Open OneDrive settings, select “Manage backup,” and turn off backups for folders like Desktop, Documents, and Pictures. Move files back to local folders.

If you’re saying that Microsoft has never produced a bad OS, I beg to differ.

Microsoft’s history of OS releases has tended to more or less alternate between good and crappy, in the following pattern:

  • Windows 95/98 were OK for their time once the kinks had been worked out of early versions of Win 95
  • Windows ME was a disaster
  • Windows XP was excellent, and also marked the convergence of the business and consumer OS lines
  • Windows Vista managed to simultaneously be bloated while failing to deliver on many of its original goals
  • Windows 7 fixed most of the issues with Vista and was another good OS
  • Windows 8, 8.1, 10, and 11 seem to suggest a lack of strategic direction, delivering bloatware and “features” that were at best unneeded and at worst actively counterproductive

Yes, and as i said above, if your computer is always online, and if you don’t have more stuff than fits in the free account, it’s a pretty decent service.

My “computer of record” (the Mac) is backed up locally on time machine (it nags me if I’ve missed a week, and i usually drag it back to where it can connect to the backup device if it nags me. Also, i make a point of backing up if I’ve added any files that are especially valuable.) i also pay for crashplan to back up that laptop, although (unlike time machine) I’ve never actually restored files from crashplan. It gets good ratings, but does it actually work for me? Probably. I also put some stuff that’s especially valuable (or that i want online access to) in Dropbox. Having had friends and family who worked there, i have a fairly large free account. Not enough for serious backups, but awfully useful.

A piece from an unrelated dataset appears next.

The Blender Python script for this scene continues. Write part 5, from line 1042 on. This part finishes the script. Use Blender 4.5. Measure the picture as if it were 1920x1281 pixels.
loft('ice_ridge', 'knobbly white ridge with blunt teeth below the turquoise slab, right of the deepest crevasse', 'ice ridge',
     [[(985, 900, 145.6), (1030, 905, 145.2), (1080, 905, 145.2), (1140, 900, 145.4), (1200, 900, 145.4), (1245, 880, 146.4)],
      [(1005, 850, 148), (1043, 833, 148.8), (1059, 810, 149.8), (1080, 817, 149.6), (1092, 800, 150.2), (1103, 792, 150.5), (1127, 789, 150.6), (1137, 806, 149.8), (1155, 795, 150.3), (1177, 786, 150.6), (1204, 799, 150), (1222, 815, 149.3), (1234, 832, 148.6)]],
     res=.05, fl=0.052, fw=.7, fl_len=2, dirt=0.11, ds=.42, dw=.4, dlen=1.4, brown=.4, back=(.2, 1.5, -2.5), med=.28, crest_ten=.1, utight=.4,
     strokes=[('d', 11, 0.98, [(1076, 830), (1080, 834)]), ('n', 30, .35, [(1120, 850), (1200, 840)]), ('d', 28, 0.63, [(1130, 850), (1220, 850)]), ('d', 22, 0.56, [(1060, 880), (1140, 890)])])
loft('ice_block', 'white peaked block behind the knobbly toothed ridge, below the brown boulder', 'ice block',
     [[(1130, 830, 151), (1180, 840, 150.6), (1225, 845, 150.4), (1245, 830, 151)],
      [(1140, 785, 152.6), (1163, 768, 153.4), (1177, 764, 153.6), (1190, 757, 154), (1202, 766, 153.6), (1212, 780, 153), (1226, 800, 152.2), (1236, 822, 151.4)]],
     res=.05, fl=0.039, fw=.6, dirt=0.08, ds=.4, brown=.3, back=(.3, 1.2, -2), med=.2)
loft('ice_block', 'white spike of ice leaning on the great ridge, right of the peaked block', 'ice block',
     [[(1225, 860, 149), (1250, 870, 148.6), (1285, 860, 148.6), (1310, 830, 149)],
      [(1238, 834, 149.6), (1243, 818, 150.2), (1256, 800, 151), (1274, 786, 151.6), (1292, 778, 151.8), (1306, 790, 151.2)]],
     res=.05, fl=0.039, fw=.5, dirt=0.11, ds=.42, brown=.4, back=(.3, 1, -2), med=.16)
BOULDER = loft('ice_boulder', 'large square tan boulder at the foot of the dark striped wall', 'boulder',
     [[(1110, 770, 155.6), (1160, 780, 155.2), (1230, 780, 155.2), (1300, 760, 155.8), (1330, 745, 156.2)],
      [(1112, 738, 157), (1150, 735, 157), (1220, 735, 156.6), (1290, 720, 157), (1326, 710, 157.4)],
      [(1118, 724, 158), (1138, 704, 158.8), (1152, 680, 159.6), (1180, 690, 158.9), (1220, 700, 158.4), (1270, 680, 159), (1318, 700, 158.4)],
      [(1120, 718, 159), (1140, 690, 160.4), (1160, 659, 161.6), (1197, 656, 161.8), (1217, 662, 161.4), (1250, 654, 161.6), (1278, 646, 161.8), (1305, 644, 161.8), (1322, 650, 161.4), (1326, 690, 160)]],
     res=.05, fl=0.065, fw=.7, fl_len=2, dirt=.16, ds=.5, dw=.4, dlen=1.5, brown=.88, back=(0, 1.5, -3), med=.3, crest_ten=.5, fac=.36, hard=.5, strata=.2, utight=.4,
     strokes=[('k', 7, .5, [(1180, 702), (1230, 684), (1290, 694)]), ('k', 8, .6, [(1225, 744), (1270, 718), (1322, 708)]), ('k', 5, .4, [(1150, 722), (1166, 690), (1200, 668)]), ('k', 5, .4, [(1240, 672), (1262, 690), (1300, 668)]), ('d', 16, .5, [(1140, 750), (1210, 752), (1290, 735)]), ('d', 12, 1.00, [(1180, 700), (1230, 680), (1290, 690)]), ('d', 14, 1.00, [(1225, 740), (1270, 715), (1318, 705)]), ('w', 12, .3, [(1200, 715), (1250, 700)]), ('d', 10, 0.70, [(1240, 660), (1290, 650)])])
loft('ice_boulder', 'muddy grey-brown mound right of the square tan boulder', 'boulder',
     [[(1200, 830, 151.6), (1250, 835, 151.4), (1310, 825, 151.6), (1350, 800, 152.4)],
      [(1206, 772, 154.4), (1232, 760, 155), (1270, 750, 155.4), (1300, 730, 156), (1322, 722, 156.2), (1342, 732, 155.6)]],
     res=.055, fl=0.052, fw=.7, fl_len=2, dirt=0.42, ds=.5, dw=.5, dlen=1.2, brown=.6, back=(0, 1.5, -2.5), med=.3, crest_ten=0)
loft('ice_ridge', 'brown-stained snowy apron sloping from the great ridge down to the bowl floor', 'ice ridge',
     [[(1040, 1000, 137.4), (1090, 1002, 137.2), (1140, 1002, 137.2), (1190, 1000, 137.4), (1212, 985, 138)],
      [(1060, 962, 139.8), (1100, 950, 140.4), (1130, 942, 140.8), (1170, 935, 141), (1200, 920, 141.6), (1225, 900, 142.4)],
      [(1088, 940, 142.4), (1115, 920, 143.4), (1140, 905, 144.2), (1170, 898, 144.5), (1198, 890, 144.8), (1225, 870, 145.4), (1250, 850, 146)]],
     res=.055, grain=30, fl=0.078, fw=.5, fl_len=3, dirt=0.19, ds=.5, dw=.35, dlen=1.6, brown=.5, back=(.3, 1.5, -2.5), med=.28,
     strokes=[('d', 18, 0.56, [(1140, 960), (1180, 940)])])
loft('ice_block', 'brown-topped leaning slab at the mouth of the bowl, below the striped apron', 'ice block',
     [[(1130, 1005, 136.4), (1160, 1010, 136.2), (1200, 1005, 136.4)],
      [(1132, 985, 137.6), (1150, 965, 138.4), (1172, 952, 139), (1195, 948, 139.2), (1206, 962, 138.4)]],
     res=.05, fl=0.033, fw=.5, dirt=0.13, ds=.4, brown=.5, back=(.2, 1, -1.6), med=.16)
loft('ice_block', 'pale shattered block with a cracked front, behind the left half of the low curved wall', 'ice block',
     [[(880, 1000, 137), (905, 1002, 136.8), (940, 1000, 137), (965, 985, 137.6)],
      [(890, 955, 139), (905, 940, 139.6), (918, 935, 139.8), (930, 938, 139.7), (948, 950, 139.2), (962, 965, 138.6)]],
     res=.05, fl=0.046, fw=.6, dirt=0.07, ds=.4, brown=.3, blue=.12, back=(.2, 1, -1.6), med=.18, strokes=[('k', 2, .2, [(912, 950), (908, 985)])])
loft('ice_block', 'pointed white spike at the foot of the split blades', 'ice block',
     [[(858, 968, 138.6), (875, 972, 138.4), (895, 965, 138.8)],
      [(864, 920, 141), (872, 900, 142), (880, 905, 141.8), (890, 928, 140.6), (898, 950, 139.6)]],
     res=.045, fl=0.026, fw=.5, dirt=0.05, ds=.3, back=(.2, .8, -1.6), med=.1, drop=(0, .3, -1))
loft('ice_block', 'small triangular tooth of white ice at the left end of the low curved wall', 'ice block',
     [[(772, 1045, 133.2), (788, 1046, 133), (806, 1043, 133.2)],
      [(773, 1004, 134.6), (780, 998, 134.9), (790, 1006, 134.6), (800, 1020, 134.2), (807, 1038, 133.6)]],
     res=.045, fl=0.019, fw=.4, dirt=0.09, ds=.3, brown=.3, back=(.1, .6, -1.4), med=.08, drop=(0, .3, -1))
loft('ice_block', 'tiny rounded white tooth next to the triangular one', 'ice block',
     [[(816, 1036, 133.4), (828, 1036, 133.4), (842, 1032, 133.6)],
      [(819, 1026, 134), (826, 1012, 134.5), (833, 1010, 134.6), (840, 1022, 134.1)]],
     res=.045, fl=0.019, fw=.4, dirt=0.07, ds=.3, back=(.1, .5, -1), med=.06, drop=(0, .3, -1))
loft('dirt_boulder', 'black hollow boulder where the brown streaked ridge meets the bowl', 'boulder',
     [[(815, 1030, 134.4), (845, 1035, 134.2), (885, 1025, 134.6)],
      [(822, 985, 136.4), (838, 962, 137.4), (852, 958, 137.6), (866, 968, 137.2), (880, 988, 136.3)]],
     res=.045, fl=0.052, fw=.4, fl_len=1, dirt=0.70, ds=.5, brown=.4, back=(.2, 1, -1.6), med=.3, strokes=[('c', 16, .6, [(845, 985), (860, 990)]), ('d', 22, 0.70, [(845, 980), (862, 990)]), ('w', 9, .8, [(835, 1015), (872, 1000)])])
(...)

My travel laptop doesn’t really need to be backed up. I load crap on it for various purposes, but it’s mostly stuff that “really lives” on the Mac, it stuff that’s workers, and will be chipped back to the Mac when i get home. It’s also often offline. It’s the laptop i use on airplanes, for instance. (and in Italian castles. :wink:)

If Windows hadn’t silently removed my files, I’d probably still be using Windows. My cat shouldn’t be able to easily make that happen. Also, I’m pretty sure you’re wrong and it actually is the default. In fact, this Microsoft document suggests it’s the default:

I believe the default setting is “available on this device”, which isn’t actually “available on this device”, it’s actually, “when you open a file it downloads to your device so you can edit it offline”. So if I’d copied a lot of files to the computer, checked to make sure that little checkmark was green, and not just a cloud, but hadn’t opened each one before i left, MS would have helpfully moved them to cloud storage, not to my hard drive. I don’t think i knew there was also a solid green setting, which is clearly not the default, and needs to be selected file by file, for files you want to always be on your hard drive.

Also, you want to move your files to local folders before you turn off backups. The safest way, IMHO, is to turn off backups for a specific folder, move everything to that folder, wait to make sure everything has synced, and then turn off backups globally.